Q1. Are fixed assets considered current assets?

No, fixed assets aren’t listed as current assets on the balance sheet. They are reported as noncurrent assets, and their valuation is based on the historical price rather than the current or fair market value. The value of fixed assets is depreciated, unlike the value of current or liquid assets. 

Q2. Is a house a fixed or liquid asset?

A house comes under the fixed asset category. Any real estate property, like parking spaces or land, including houses, is considered a fixed asset. Some other examples of fixed assets include vehicles, machinery, and equipment. Fixed assets are usually tangible properties that cannot be easily exchanged for cash. 
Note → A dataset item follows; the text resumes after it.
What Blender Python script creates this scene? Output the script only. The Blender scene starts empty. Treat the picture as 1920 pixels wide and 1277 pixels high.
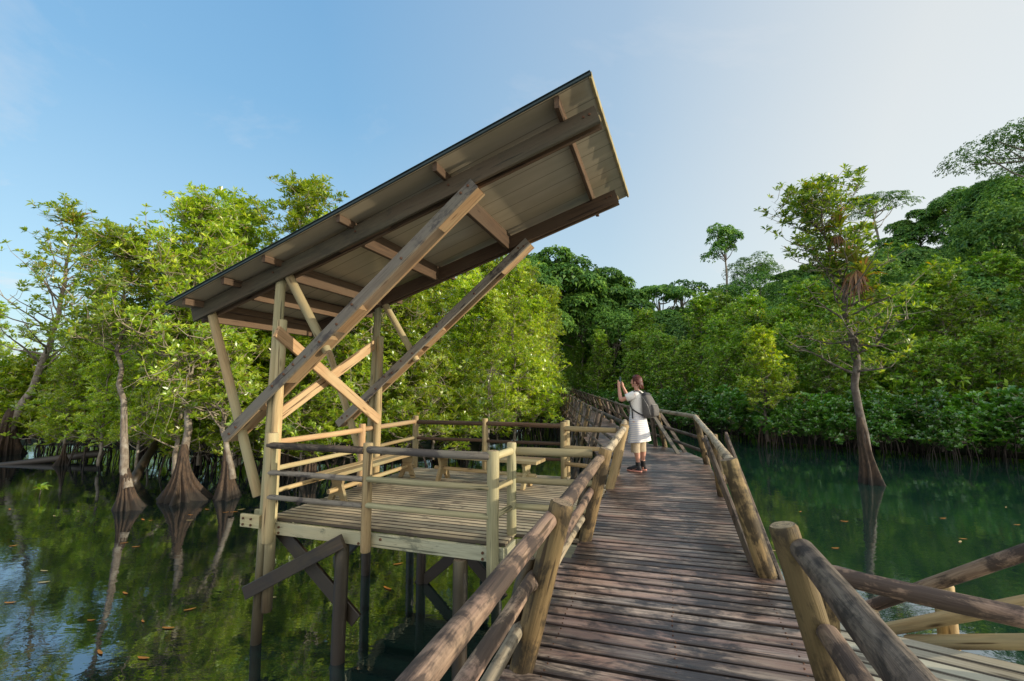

Q3. Is a car a fixed or liquid asset?

A car, like any other vehicle, is a fixed asset. Much like any other tangible asset (including real estate, equipment, and machinery), vehicles come under the fixed asset category. These assets are reported as noncurrent assets on the balance sheet and help the business achieve its long-term financial goals. 

Q4. What are considered liquid assets?

Liquid assets are assets that can be converted into cash easily and are useful for short-term financial needs. They also act as emergency funds and are useful in times of financial crises. Some of the examples of liquid assets are cash and cash equivalents, mutual funds, bonds, and, in some cases, accounts receivable.